雑賀山に鎮座「紀州東照宮」

前号では、里山広がる豊かなエリアと題し、新旧さまざまな観光名所が点在する和歌山市東部の魅力を取り上げた。今週は南西方向に進路を変え、和歌浦周辺へと進みたい。
風光明媚な和歌浦エリア。空から眺めると「紀州東照宮」と「御手洗池公園」が目に飛び込んでくる。青々とした雑賀山の中腹に本殿が建ち、地上の参道から続く石段によるアプローチが特徴的。参道とつながる扇形の「御手洗公園」は、御手洗池の中央に浮かぶ島と、それに架かる赤い橋の存在が目立つ。紀州東照宮は元和7年(1621)、紀州藩初代藩主の徳川頼宜により創建。本殿から見る和歌浦湾の景色は美しい。
紀州東照宮を広域で見てみると、南東方向に玉津島神社、南北に長く伸びる片男波がある。紀州東照宮から玉津島神社へと延びる「あしべ通り」は空から見ても存在感のある幹線道路。

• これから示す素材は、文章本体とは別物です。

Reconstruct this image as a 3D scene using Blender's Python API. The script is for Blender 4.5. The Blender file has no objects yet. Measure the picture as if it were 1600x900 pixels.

その先にある「不老橋」は、かつて、紀州東照宮の祭礼である「和歌祭」の際に、徳川家や東照宮の関係者が「東照宮御旅所」に向かう「お成り道」として架けられたもの。嘉永3年(1850)に着工し、翌4年に完成したアーチ型の石橋で、紀州藩10代藩主・徳川治宝の命により造られた。橋台のアーチ部分は熊本の石工集団の施工で、江戸時代におけるアーチ型の石橋は九州以外では非常に珍しいとされる。
平成20年に県指定文化財(名勝・史跡)、平成22年には国指定文化財(名勝)「和歌の浦」の構成要素の一つとなり、和歌山の文化を色濃く残す存在となっている。
秋の行楽シーズン。身近な観光名所である和歌浦エリアの魅力に触れてみては。